* GIVEN INSTRUCTION *
Every line in the listing is to be echoed verbatim.

* PROVIDED DATA *
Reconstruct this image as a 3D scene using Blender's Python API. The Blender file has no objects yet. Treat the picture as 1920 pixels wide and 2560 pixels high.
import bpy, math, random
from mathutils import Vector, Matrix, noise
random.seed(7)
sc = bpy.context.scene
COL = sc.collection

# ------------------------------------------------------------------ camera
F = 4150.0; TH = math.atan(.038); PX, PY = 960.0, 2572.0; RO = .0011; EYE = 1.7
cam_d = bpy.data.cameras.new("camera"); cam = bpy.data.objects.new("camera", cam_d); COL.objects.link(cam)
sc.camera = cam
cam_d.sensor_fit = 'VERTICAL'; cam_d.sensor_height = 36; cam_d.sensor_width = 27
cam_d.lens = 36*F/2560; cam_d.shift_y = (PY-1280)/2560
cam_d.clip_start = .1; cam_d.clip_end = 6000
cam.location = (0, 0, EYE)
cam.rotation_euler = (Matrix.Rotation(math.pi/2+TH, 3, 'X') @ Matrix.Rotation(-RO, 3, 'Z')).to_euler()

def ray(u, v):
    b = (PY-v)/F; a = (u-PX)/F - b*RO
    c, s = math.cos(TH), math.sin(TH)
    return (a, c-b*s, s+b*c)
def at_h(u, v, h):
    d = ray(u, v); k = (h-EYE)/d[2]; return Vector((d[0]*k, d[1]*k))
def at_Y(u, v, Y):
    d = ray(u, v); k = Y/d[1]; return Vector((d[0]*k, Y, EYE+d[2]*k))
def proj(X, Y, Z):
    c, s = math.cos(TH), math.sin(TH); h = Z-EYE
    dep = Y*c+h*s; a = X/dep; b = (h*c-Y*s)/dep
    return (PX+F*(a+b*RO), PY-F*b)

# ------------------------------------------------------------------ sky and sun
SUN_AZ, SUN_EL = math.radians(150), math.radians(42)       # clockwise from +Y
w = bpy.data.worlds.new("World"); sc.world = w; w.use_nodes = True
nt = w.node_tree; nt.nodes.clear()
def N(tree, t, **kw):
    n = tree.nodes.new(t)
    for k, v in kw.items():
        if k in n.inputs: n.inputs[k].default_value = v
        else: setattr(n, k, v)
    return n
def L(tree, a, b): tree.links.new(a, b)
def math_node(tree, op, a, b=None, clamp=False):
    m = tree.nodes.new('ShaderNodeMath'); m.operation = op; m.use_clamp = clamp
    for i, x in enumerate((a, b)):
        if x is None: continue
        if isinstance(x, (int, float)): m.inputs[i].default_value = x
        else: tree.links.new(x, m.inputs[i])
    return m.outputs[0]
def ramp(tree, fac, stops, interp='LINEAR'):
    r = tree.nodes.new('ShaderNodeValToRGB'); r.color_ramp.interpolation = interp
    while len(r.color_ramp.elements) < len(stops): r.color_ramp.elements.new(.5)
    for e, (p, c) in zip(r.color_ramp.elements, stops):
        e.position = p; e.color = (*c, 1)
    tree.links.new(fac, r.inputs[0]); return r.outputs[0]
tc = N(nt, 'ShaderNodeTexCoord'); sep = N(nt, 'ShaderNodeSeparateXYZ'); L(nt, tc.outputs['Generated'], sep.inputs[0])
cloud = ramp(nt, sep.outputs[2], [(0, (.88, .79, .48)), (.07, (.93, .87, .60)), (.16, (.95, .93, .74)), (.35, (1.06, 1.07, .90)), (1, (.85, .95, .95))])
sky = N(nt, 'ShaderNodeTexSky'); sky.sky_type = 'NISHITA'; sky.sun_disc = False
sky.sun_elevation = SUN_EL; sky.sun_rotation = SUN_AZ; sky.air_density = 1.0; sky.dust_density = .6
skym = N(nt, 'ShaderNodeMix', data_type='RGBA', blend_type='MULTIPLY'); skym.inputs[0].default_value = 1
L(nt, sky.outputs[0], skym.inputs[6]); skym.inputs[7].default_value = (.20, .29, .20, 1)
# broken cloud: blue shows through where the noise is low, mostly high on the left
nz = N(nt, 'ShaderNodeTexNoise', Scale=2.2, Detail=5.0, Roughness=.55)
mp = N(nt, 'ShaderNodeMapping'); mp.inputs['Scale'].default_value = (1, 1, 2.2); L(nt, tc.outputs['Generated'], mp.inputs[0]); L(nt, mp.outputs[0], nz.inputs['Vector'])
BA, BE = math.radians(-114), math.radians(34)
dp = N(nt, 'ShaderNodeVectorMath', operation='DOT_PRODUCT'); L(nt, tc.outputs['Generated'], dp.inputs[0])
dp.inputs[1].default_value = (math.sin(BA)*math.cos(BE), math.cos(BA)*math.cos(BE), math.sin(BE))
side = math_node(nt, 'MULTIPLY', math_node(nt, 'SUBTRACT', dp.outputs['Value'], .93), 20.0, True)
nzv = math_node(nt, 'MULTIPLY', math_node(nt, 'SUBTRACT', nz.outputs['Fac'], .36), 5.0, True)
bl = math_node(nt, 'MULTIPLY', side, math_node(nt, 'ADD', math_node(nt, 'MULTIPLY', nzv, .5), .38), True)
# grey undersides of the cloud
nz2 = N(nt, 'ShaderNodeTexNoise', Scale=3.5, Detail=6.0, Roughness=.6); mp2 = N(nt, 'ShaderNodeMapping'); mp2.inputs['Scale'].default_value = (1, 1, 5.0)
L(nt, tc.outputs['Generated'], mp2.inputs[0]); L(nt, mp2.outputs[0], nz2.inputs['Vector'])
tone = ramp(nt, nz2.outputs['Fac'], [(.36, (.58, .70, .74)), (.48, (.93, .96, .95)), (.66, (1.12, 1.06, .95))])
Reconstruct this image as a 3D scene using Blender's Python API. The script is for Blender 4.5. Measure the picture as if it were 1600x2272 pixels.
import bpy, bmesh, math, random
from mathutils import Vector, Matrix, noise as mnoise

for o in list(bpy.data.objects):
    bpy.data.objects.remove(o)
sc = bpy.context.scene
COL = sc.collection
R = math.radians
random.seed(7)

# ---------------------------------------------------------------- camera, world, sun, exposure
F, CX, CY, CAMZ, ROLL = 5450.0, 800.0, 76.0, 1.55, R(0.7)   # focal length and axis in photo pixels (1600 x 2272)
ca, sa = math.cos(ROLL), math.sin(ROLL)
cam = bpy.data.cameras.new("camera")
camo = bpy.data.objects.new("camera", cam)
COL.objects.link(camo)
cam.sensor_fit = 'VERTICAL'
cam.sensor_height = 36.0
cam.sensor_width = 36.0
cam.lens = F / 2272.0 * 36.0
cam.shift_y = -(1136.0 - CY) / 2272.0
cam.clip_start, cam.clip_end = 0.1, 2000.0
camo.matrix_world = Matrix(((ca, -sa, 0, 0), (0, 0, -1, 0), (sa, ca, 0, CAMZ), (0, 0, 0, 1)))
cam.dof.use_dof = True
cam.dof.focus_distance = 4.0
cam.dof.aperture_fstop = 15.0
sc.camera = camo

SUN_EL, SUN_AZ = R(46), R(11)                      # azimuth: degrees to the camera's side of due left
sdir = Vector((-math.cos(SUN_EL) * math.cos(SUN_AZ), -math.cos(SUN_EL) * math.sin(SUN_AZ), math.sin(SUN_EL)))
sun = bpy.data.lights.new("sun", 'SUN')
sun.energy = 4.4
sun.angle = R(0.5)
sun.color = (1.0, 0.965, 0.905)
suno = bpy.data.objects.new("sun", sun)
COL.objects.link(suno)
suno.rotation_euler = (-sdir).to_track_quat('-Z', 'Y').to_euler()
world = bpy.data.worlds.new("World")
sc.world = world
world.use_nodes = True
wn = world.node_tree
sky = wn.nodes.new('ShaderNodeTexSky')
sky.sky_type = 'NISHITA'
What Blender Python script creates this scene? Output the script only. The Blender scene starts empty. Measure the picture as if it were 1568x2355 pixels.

* CORRECT OUTPUT *
Reconstruct this image as a 3D scene using Blender's Python API. The Blender file has no objects yet. Treat the picture as 1920 pixels wide and 2560 pixels high.
import bpy, math, random
from mathutils import Vector, Matrix, noise
random.seed(7)
sc = bpy.context.scene
COL = sc.collection

# ------------------------------------------------------------------ camera
F = 4150.0; TH = math.atan(.038); PX, PY = 960.0, 2572.0; RO = .0011; EYE = 1.7
cam_d = bpy.data.cameras.new("camera"); cam = bpy.data.objects.new("camera", cam_d); COL.objects.link(cam)
sc.camera = cam
cam_d.sensor_fit = 'VERTICAL'; cam_d.sensor_height = 36; cam_d.sensor_width = 27
cam_d.lens = 36*F/2560; cam_d.shift_y = (PY-1280)/2560
cam_d.clip_start = .1; cam_d.clip_end = 6000
cam.location = (0, 0, EYE)
cam.rotation_euler = (Matrix.Rotation(math.pi/2+TH, 3, 'X') @ Matrix.Rotation(-RO, 3, 'Z')).to_euler()

def ray(u, v):
    b = (PY-v)/F; a = (u-PX)/F - b*RO
    c, s = math.cos(TH), math.sin(TH)
    return (a, c-b*s, s+b*c)
def at_h(u, v, h):
    d = ray(u, v); k = (h-EYE)/d[2]; return Vector((d[0]*k, d[1]*k))
def at_Y(u, v, Y):
    d = ray(u, v); k = Y/d[1]; return Vector((d[0]*k, Y, EYE+d[2]*k))
def proj(X, Y, Z):
    c, s = math.cos(TH), math.sin(TH); h = Z-EYE
    dep = Y*c+h*s; a = X/dep; b = (h*c-Y*s)/dep
    return (PX+F*(a+b*RO), PY-F*b)

# ------------------------------------------------------------------ sky and sun
SUN_AZ, SUN_EL = math.radians(150), math.radians(42)       # clockwise from +Y
w = bpy.data.worlds.new("World"); sc.world = w; w.use_nodes = True
nt = w.node_tree; nt.nodes.clear()
def N(tree, t, **kw):
    n = tree.nodes.new(t)
    for k, v in kw.items():
        if k in n.inputs: n.inputs[k].default_value = v
        else: setattr(n, k, v)
    return n
def L(tree, a, b): tree.links.new(a, b)
def math_node(tree, op, a, b=None, clamp=False):
    m = tree.nodes.new('ShaderNodeMath'); m.operation = op; m.use_clamp = clamp
    for i, x in enumerate((a, b)):
        if x is None: continue
        if isinstance(x, (int, float)): m.inputs[i].default_value = x
        else: tree.links.new(x, m.inputs[i])
    return m.outputs[0]
def ramp(tree, fac, stops, interp='LINEAR'):
    r = tree.nodes.new('ShaderNodeValToRGB'); r.color_ramp.interpolation = interp
    while len(r.color_ramp.elements) < len(stops): r.color_ramp.elements.new(.5)
    for e, (p, c) in zip(r.color_ramp.elements, stops):
        e.position = p; e.color = (*c, 1)
    tree.links.new(fac, r.inputs[0]); return r.outputs[0]
tc = N(nt, 'ShaderNodeTexCoord'); sep = N(nt, 'ShaderNodeSeparateXYZ'); L(nt, tc.outputs['Generated'], sep.inputs[0])
cloud = ramp(nt, sep.outputs[2], [(0, (.88, .79, .48)), (.07, (.93, .87, .60)), (.16, (.95, .93, .74)), (.35, (1.06, 1.07, .90)), (1, (.85, .95, .95))])
sky = N(nt, 'ShaderNodeTexSky'); sky.sky_type = 'NISHITA'; sky.sun_disc = False
sky.sun_elevation = SUN_EL; sky.sun_rotation = SUN_AZ; sky.air_density = 1.0; sky.dust_density = .6
skym = N(nt, 'ShaderNodeMix', data_type='RGBA', blend_type='MULTIPLY'); skym.inputs[0].default_value = 1
L(nt, sky.outputs[0], skym.inputs[6]); skym.inputs[7].default_value = (.20, .29, .20, 1)
# broken cloud: blue shows through where the noise is low, mostly high on the left
nz = N(nt, 'ShaderNodeTexNoise', Scale=2.2, Detail=5.0, Roughness=.55)
mp = N(nt, 'ShaderNodeMapping'); mp.inputs['Scale'].default_value = (1, 1, 2.2); L(nt, tc.outputs['Generated'], mp.inputs[0]); L(nt, mp.outputs[0], nz.inputs['Vector'])
BA, BE = math.radians(-114), math.radians(34)
dp = N(nt, 'ShaderNodeVectorMath', operation='DOT_PRODUCT'); L(nt, tc.outputs['Generated'], dp.inputs[0])
dp.inputs[1].default_value = (math.sin(BA)*math.cos(BE), math.cos(BA)*math.cos(BE), math.sin(BE))
side = math_node(nt, 'MULTIPLY', math_node(nt, 'SUBTRACT', dp.outputs['Value'], .93), 20.0, True)
nzv = math_node(nt, 'MULTIPLY', math_node(nt, 'SUBTRACT', nz.outputs['Fac'], .36), 5.0, True)
bl = math_node(nt, 'MULTIPLY', side, math_node(nt, 'ADD', math_node(nt, 'MULTIPLY', nzv, .5), .38), True)
# grey undersides of the cloud
nz2 = N(nt, 'ShaderNodeTexNoise', Scale=3.5, Detail=6.0, Roughness=.6); mp2 = N(nt, 'ShaderNodeMapping'); mp2.inputs['Scale'].default_value = (1, 1, 5.0)
L(nt, tc.outputs['Generated'], mp2.inputs[0]); L(nt, mp2.outputs[0], nz2.inputs['Vector'])
tone = ramp(nt, nz2.outputs['Fac'], [(.36, (.58, .70, .74)), (.48, (.93, .96, .95)), (.66, (1.12, 1.06, .95))])
Reconstruct this image as a 3D scene using Blender's Python API. The script is for Blender 4.5. Measure the picture as if it were 1600x2272 pixels.
import bpy, bmesh, math, random
from mathutils import Vector, Matrix, noise as mnoise

for o in list(bpy.data.objects):
    bpy.data.objects.remove(o)
sc = bpy.context.scene
COL = sc.collection
R = math.radians
random.seed(7)

# ---------------------------------------------------------------- camera, world, sun, exposure
F, CX, CY, CAMZ, ROLL = 5450.0, 800.0, 76.0, 1.55, R(0.7)   # focal length and axis in photo pixels (1600 x 2272)
ca, sa = math.cos(ROLL), math.sin(ROLL)
cam = bpy.data.cameras.new("camera")
camo = bpy.data.objects.new("camera", cam)
COL.objects.link(camo)
cam.sensor_fit = 'VERTICAL'
cam.sensor_height = 36.0
cam.sensor_width = 36.0
cam.lens = F / 2272.0 * 36.0
cam.shift_y = -(1136.0 - CY) / 2272.0
cam.clip_start, cam.clip_end = 0.1, 2000.0
camo.matrix_world = Matrix(((ca, -sa, 0, 0), (0, 0, -1, 0), (sa, ca, 0, CAMZ), (0, 0, 0, 1)))
cam.dof.use_dof = True
cam.dof.focus_distance = 4.0
cam.dof.aperture_fstop = 15.0
sc.camera = camo

SUN_EL, SUN_AZ = R(46), R(11)                      # azimuth: degrees to the camera's side of due left
sdir = Vector((-math.cos(SUN_EL) * math.cos(SUN_AZ), -math.cos(SUN_EL) * math.sin(SUN_AZ), math.sin(SUN_EL)))
sun = bpy.data.lights.new("sun", 'SUN')
sun.energy = 4.4
sun.angle = R(0.5)
sun.color = (1.0, 0.965, 0.905)
suno = bpy.data.objects.new("sun", sun)
COL.objects.link(suno)
suno.rotation_euler = (-sdir).to_track_quat('-Z', 'Y').to_euler()
world = bpy.data.worlds.new("World")
sc.world = world
world.use_nodes = True
wn = world.node_tree
sky = wn.nodes.new('ShaderNodeTexSky')
sky.sky_type = 'NISHITA'
What Blender Python script creates this scene? Output the script only. The Blender scene starts empty. Measure the picture as if it were 1568x2355 pixels.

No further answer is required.